The school board policy, adopted in October 2004, was believed to have been the first of its kind in the nation, and this was the first major court test of intelligent design in any courtroom, reports CBS News correspondent Barry Bagnato. "Clearly what the judge has said here is going to have ramifications all over the country, where intelligent design is a controversy."

"The citizens of the Dover area were poorly served by the members of the Board who voted for the ID Policy," Jones wrote.

The ruling could determine whether the concept - which attributes the origin of life and the emergence of highly complex life forms to an unidentified intelligent force - can be mentioned in public school science classes in many jurisdictions, says CBS News Legal Analyst Andrew Cohen.

"A trial court ruling is never binding on any other court but you can bet that every other judge who has to face this dispute over intelligent design will pore over this ruling for clues about how to rule," says Cohen, who expects an appeal. "I expect this legal fight to continue for at least a year or so. What I don't expect is for the U.S. Supreme Court to get involved."

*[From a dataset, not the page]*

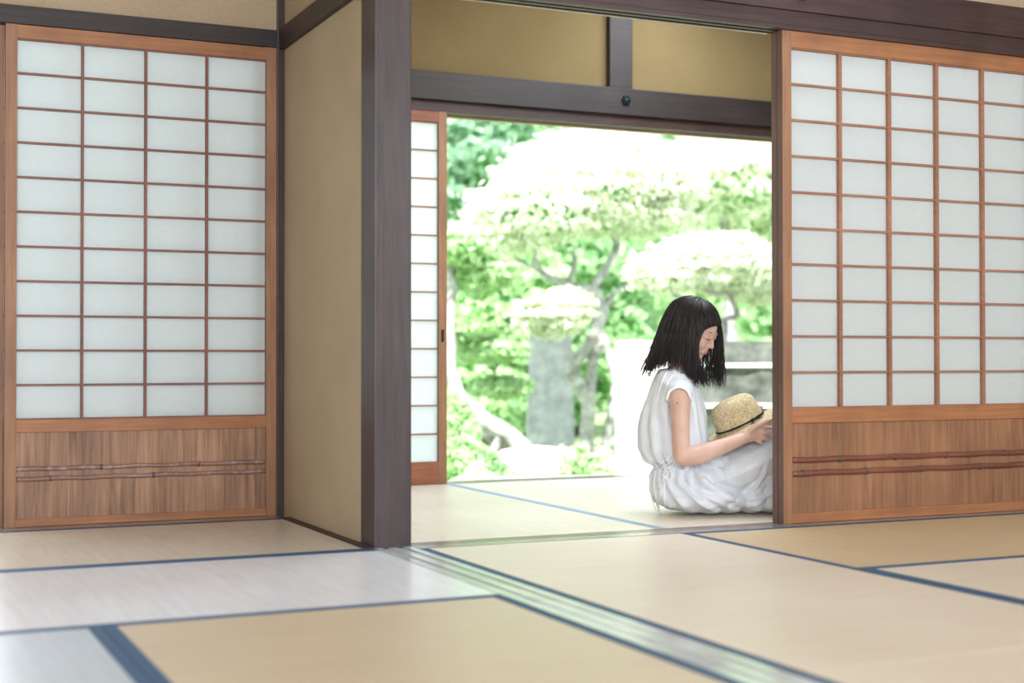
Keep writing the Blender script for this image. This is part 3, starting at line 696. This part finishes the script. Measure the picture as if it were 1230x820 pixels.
# cloud-pruned tree with the big white-lit crown
D1 = 14.2
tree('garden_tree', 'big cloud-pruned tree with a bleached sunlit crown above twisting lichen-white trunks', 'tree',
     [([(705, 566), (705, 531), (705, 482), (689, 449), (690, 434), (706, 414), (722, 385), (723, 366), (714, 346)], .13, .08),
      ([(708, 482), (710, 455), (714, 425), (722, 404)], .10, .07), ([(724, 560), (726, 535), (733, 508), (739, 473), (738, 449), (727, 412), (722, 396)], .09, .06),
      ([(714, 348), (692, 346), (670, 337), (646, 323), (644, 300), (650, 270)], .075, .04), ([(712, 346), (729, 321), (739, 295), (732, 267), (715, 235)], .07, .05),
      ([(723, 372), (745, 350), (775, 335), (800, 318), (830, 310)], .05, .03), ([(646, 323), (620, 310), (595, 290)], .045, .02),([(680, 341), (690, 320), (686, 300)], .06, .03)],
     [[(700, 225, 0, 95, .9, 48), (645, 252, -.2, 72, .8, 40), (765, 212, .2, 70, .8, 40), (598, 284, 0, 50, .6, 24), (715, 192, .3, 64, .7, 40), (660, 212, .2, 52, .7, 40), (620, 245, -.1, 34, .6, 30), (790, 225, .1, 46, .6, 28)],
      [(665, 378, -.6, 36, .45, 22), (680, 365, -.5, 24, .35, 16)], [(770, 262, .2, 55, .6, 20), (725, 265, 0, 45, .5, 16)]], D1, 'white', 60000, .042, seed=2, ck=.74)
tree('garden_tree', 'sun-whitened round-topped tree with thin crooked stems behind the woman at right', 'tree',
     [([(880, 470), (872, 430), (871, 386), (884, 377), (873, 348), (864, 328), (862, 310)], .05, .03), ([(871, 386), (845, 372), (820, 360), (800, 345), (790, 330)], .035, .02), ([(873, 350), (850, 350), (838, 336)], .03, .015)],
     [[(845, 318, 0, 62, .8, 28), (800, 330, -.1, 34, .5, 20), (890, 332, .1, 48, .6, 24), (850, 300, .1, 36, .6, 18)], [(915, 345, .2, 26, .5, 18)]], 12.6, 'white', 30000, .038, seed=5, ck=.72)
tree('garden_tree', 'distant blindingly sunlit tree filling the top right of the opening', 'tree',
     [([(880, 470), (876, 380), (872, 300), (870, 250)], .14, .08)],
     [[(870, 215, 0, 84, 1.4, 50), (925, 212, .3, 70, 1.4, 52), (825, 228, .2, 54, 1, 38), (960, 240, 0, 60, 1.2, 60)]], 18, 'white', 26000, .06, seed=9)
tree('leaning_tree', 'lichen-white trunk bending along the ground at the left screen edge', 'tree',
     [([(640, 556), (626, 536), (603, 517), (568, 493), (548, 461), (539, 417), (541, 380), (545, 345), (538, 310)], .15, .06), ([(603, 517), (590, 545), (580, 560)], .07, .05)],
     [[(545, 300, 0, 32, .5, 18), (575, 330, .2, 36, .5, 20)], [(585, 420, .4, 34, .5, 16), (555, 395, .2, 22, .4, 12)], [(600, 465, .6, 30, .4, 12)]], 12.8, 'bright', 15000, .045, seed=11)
# background trees
bgs = [(520, 200, 22.4, 'deep', 'dark green tree seen beside the top of the garden side screen', [(500, 215, 0, 60, 1.2, 75), (560, 190, .4, 60, 1.2, 60), (585, 150, .3, 50, 1, 50)]),
       (600, 170, 25.6, 'mid', 'green tree behind the left shoulder of the bleached crown', [(610, 180, 0, 70, 1.2, 60), (575, 245, -.3, 48, 1, 40), (650, 140, 0, 80, 1, 50)]),
       (790, 160, 28.2, 'mid', 'green treetop poking above the crown at top centre', [(800, 165, 0, 80, 1.2, 45), (850, 150, .3, 80, 1.2, 40), (750, 150, 0, 60, 1, 40)]),
       (600, 350, 17.6, 'bright', 'yellow-green bush mass at left behind the leaning trunk', [(560, 370, 0, 48, 1, 60), (600, 420, .2, 50, 1, 60), (580, 490, -.4, 50, .9, 50), (620, 350, .5, 50, 1, 50), (545, 440, -.3, 30, .8, 60)]),
       (690, 320, 20.2, 'mid', 'green shrubbery behind the twisting trunks', [(660, 330, 0, 60, 1.2, 60), (720, 350, .2, 60, 1, 60), (690, 430, .2, 60, 1, 70), (740, 430, -.2, 50, 1, 60), (650, 480, .3, 50, 1, 60)]),
       (800, 300, 22.6, 'bright', 'sunny green tree beyond the stone terrace near her head', [(790, 300, 0, 60, 1.2, 45), (770, 380, 0, 55, 1, 50), (830, 370, .2, 60, 1, 50), (815, 420, 0, 60, 1, 50)]),
       (900, 330, 25.2, 'mid', 'green tree at the right end of the opening beyond the terrace', [(900, 300, 0, 60, 1.2, 50), (880, 380, .2, 60, 1.2, 50), (950, 360, 0, 60, 1.4, 90), (905, 420, 0, 60, 1, 50)])]
for i, (px, py, d, lm, lab, pad) in enumerate(bgs):
    tree('background_tree', lab, 'tree', [([(px, 560), (px + 8, 450), (px - 6, 350), (px + 4, py)], .12, .05)], [pad], d, lm, 13000, .085, bark_d, seed=20 + i, ck=.86)
bl = []
for k in range(16):
    px = 380 + k * 48; bl.append((at(px, 300 + 60 * math.sin(k * 1.7), 32 + (k % 3)), (1.6, 1.2, 3.4)))
    bl.append((at(px + 20, 130 + 40 * math.sin(k * 2.3), 35 + (k % 2)), (1.8, 1.2, 3.0)))
me = leaves(bl, 42000, .16, 77); hd = link('tree_belt', me, LM['mid']); tag(hd, 'continuous belt of soft green trees closing the far end of the garden', 'trees', kind='stuff')
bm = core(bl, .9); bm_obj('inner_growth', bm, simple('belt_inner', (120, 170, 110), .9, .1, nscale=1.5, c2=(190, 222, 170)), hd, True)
# low shrubs along the ground
shr = [(560, 545, 11.2, 30, 14, 'bright', 'low sunlit shrub by the foot of the garden side screen'), (592, 560, 10.35, 14, 11, 'mid', 'low green shrub just left of the flat white stone'),
       (676, 552, 12.9, 20, 12, 'pale', 'pale low shrub in front of the standing stone'), (694, 551, 11.4, 20, 12, 'bright', 'low shrub at the foot of the twisting trunks'), (722, 553, 12.6, 11, 12, 'pale', 'small pale shrub beside the white terrace block'),
       (548, 505, 12.4, 18, 26, 'bright', 'leafy shrub standing close to the garden side screen'), (570, 572, 9.8, 16, 10, 'pale', 'tiny shrub in front of the leaning trunk')]
for i, (px, py, d, rx, rz, lm, lab) in enumerate(shr):
    base = gspot(px, d); root = empty('low_shrub', base); tag(root, lab, 'shrub')
    top = at(px, py - rz, d).z; h = top - GZ
    bl = [(Vector((0, 0, h * .5)), (rx * d / FPX, rx * d / FPX * .8, h * .5)), (Vector((rx * d / FPX * .5, -.1, h * .4)), (rx * d / FPX * .6, .2, h * .42))]
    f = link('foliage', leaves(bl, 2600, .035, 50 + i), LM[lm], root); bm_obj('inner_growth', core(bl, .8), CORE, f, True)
# stones
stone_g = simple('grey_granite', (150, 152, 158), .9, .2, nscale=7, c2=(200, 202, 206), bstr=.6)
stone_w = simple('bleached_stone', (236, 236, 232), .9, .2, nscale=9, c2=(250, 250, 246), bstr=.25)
stone_m = simple('mossy_rock', (58, 64, 60), .95, .1, nscale=5, c2=(116, 120, 112), bstr=.8)
def rock(name, c, half, mat, seed, lab=None, cat='stone', parent=None, amp=.07, taper=0, rz=0, sub=5, sq=.55):
    bm = bmesh.new(); bmesh.ops.create_icosphere(bm, subdivisions=sub, radius=1)
    for v in bm.verts:
        p = v.co.copy(); q = Vector([math.copysign(abs(a) ** sq, a) for a in p]); m = 1
        q = Vector((max(-1, min(1, q.x * 1.1)), max(-1, min(1, q.y * 1.1)), max(-1, min(1, q.z * 1.1))))
        n0 = noise.noise(p * 2.2 + Vector((seed * 3.1, 0, 0))) * amp + noise.noise(p * 6 + Vector((seed, 5, 0))) * amp * .4
        k = 1 - taper * (q.z * .5 + .5); v.co = Vector((q.x * half[0] * k, q.y * half[1] * k, q.z * half[2])) * (1 + n0)
    o = bm_obj(name, bm, mat, parent, True)
    if parent is None: o.location = c; o.rotation_euler = (0, 0, rz)
    else:
        for v in o.data.vertices: v.co += Vector(c)
    if lab: tag(o, lab, cat)
    return o
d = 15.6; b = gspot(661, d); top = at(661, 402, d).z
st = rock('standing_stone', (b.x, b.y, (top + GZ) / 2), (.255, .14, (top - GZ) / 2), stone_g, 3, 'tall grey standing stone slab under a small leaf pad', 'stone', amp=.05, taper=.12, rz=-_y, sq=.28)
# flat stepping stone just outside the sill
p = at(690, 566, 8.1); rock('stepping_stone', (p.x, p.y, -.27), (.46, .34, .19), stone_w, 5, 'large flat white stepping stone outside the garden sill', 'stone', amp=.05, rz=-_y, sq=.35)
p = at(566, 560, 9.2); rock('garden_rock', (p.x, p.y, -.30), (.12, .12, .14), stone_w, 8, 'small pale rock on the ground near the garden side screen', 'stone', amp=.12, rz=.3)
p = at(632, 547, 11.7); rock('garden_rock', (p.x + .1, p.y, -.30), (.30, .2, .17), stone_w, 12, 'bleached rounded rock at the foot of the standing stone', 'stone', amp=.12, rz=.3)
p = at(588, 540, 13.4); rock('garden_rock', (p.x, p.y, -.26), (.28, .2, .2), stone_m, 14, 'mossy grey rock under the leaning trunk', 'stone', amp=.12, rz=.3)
# stone terrace behind her
d = 11.6; tb = gspot(860, d); terr = empty('stone_terrace', tb, -_y); tag(terr, 'tiered rough stone terrace with white ledges and a bright end block behind the woman', 'terrace')
def tx(px): return (px - 860) * d / FPX
def tz(py): return CAMH + (HORIZ - py) * d / FPX - GZ
bm = bmesh.new(); add_box(bm, tx(744), tx(800), -.25, .5, 0, tz(410)); bmesh.ops.bevel(bm, geom=bm.edges[:], offset=.012, segments=2, affect='EDGES'); bm_obj('end_block', bm, stone_w, terr)
def rough_block(x0, x1, y0, y1, z0, z1, seed):
    bm = bmesh.new(); nx, nz = 60, 16; rows = []
    for j in range(nz + 1):
        r = []
        for i in range(nx + 1):
            x = x0 + (x1 - x0) * i / nx; z = z0 + (z1 - z0) * j / nz
            n0 = noise.noise(Vector((x * 5, z * 6, seed))) * .05 + noise.noise(Vector((x * 17, z * 17, seed))) * .018
            r.append(bm.verts.new((x, y0 + n0, z + (noise.noise(Vector((x * 4, seed, 2))) * .012 if j == nz else 0))))
        rows.append(r)
    for j in range(nz):
        for i in range(nx): bm.faces.new((rows[j][i], rows[j][i + 1], rows[j + 1][i + 1], rows[j + 1][i]))
    add_box(bm, x0, x1, y0 + .06, y1, z0, z1 - .004); return bm
XE = tx(1010)
for i, (z0, z1, yf) in enumerate(((tz(437), tz(409), .22), (tz(485), tz(442), .10), (0, tz(490), -.02))):
    bm_obj('rough_tier', rough_block(tx(800), XE, yf, .6, z0, z1, i * 7.3), stone_m, terr, True)
for z, yf in ((tz(441), .04), (tz(489.5), -.10)):
    bm = bmesh.new(); add_box(bm, tx(800), XE, yf, .3, z - .002, z + .030); bmesh.ops.bevel(bm, geom=bm.edges[:], offset=.006, segments=1, affect='EDGES'); bm_obj('ledge', bm, stone_w, terr)

# ------------------------------------------------------------------ light
sun = bpy.data.lights.new('sun', 'SUN'); sun.energy = 9.6; sun.angle = R(2); sun.color = (1, .97, .90); so = bpy.data.objects.new('sun', sun); C.objects.link(so)
so.rotation_euler = Vector((-.40, -.50, .77)).to_track_quat('Z', 'Y').to_euler()
def area(name, loc, target, sx, sy, power, col=(1, 1, 1)):
    l = bpy.data.lights.new(name, 'AREA'); l.shape = 'RECTANGLE'; l.size = sx; l.size_y = sy; l.energy = power; l.color = col
    o = bpy.data.objects.new(name, l); C.objects.link(o); o.location = loc
    o.rotation_euler = (Vector(loc) - Vector(target)).to_track_quat('Z', 'Y').to_euler(); return o
area('room_fill', (-.6, -1.2, 1.9), (1.6, 4.5, .9), 3.0, 1.4, 130, (.93, .96, 1))  # added fill light behind the camera, no real fitting
area('right_room_fill', (4.2, .3, 2.3), (3.2, 4.2, .8), 2.0, 1.4, 50, (.93, .96, 1))  # unseen fill added to brighten the right room
area('garden_room_fill', (3.4, 5.0, 2.55), (3.1, 5.2, 0), 2.4, .9, 66, (.86, .93, 1))  # overhead fill added to brighten the garden room
area('outer_left_fill', (.6, 6.9, 1.6), (.9, 5.4, 1.0), 2.6, 2.0, 85, (.86, .94, 1))  # light added outside to glow through the left screens
w = bpy.data.worlds.new('sky'); bpy.context.scene.world = w; w.use_nodes = True; nt = w.node_tree
bg = nt.nodes['Background']; tc = nt.nodes.new('ShaderNodeTexCoord'); sp = nt.nodes.new('ShaderNodeSeparateXYZ'); nt.links.new(tc.outputs['Generated'], sp.inputs[0])
nt.links.new(ramp(nt, sp.outputs[2], [(0.0, (.95, .97, 1, 1)), (.6, (.72, .85, 1, 1))]), bg.inputs[0]); bg.inputs[1].default_value = 2.1

# ------------------------------------------------------------------ camera
cd = bpy.data.cameras.new('camera'); cam = bpy.data.objects.new('camera', cd); C.objects.link(cam)
cd.sensor_width = 36; cd.lens = FPX / 1230 * 36; cam.location = (0, 0, CAMH); cam.rotation_euler = (R(90 + PITCH), R(ROLL), -R(YAW))
cd.dof.use_dof = True; cd.dof.focus_distance = 5.45; cd.dof.aperture_fstop = 1.7; cd.clip_start = .05
sc = bpy.context.scene; sc.camera = cam
sc.view_settings.view_transform = 'Standard'; sc.view_settings.look = 'None'; sc.view_settings.exposure = .17
sc.cycles.use_denoising = True; sc.cycles.max_bounces = 8; sc.cycles.sample_clamp_indirect = 6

The school board had also required that students be told that evolution is just a theory, and that it has gaps, reports Bagnato. It also directed students to books that might teach them more about intelligent design.

The board's attorneys had said members were seeking to improve science education by exposing students to alternatives to Charles Darwin's theory of natural selection. Intelligent-design proponents argue that it cannot fully explain the existence of complex life forms.

The plaintiffs challenging the policy argued that intelligent design amounts to a secular repackaging of creationism, which the courts have already ruled cannot be taught in public schools.

Jones said advocates of intelligent design "have bona fide and deeply held beliefs which drive their scholarly endeavors" and that he didn't believe the concept shouldn't be studied and discussed.

But, he wrote, "our conclusion today is that it is unconstitutional to teach ID as an alternative to evolution in a public school science classroom."

The controversy also divided the community and galvanized voters to oust eight incumbent school board members who supported the policy in the Nov. 8 school board election.